Book Review: More Important Than Good Generals: Junior Officers in the Army of the Tennessee

More Important Than Good Generals: Junior Officers in the Army of the Tennessee. By Jonathan Engel. Kent, OH: The Kent State University Press, 2025. Softcover, 293 pp. $39.95.

Reviewed by Joseph Ricci

Jonathan Engel’s More Important Than Good Generals traces the U.S. Army of the Tennessee’s cadre of junior officers through the American Civil War. His is an effort to fill a massive void in the vast historiography of the conflict. While there are countless biographies of senior officers and “big bugs,” command studies fill the shelves of avid armchair historians, and an endless stream of regimental histories and intimate diaries and memoirs of enlisted men, little attention has ever been paid to field-grade officers. These men held an importance in camp and battle that matches their significant place in aiding our understanding of the Civil War.

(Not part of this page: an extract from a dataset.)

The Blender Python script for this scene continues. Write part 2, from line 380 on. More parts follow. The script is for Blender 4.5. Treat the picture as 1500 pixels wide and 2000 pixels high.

Engel relies upon a sample of officers from the Army of the Tennessee, which was arguably the best led and finest fighting force within the U.S. Army during the war. The sheer scope of assembling this sample alone is nothing short of impressive. Challenged by the revolving door of regiments and unit formations attached to the Army of the Tennessee, Engel carefully compiled a list of 481 men who remained in the army through the war, or at least an extended period of time. Though the sample size may seem small when compared to the number of men who participated in the conflict, Engel’s selection provides a wide enough variety of backgrounds, experiences, and source material to represent the whole. Drawn from a wide variety of pre-war occupational, economic, social, and class backgrounds, the soldiers who came to comprise the junior officer corps of the Army of the Tennessee also drew on varied motivations to serve.

By 1861, the sectional tension over the politics of the institution of slavery broke the back of the nation, and following the secession of seven Southern slave-holding states, war came. Slavery, however, as Engel points out, may not have been the motivation for many of the army’s junior officers to fight, at least, not initially. Similar to the findings of James M. McPherson and Gary Gallagher, Engel argues instead that the primary motivation for these men to volunteer in the early days of the war primarily came from their idea of Union. As the war progressed, though, the issue of slavery, especially when witnessing the horrors of the institution across the Deep South, and the role of the army as a liberating force became a central theme for the officers and men of the Army of the Tennessee. Though difficult to classify as the ideal abolitionist, the officers within the ranks came to understand the moral quandary slavery presented to a nation inspired by the ideas of individual liberty and freedom. They also comprehended the end of slavery as a means to end the war by denying the Confederacy access to its slave-labor base and wearing down the disparate manufacturing and agricultural industries of the South.

Engel’s junior officers also offer insight into some of the war’s most iconic figures. It would be difficult to think of the Army of the Tennessee and not, inevitably, center on its senior leaders in Ulysses S. Grant, William T. Sherman, James B. McPherson, and Oliver Otis Howard. Not unlike readers today, the officers and men of the Army of the Tennessee traced the movements and behaviors of these general officers with great vigor and curiosity. While the junior officers may have held reservations about the army’s early days, as the war progressed and battle honor after battle honor was carefully added to the folds of their banners, a trust of their commanders grew organically. This growth, along with the development of fighting capabilities within the U.S. Army’s most successful force in the field, aided in the ultimate victory over the rebellion.

Engel’s More Important Than Good Generals provides Civil War readers with yet another uncovered gem and treasure trove of source material to consult. While this study is exhaustive, one hopes this will only encourage further examination of other army formations. As we strive to bring about a more total understanding of the war, studies like Engel’s only appreciate in value. When constantly faced with the question of how much more there is to know about the war, readers can point to this study as another example of the endless series of untouched aspects of Civil War historiography.



2 Responses to Book Review: More Important Than Good Generals: Junior Officers in the Army of the Tennessee

  1. What a surprising find! Especially since I have several relatives who served in the Army of the Tennessee (one of whom was a commissioned officer. Did he “make the cut?”) Regardless, I think I would purchase this book just to see how the author pulled off the juggling act to determine which 481 men “made the cut” for inclusion in the work.

  2. Field-grade officers are critical to the movements and discipline under fire, The Confederates found it difficult to replace their losses of such officers.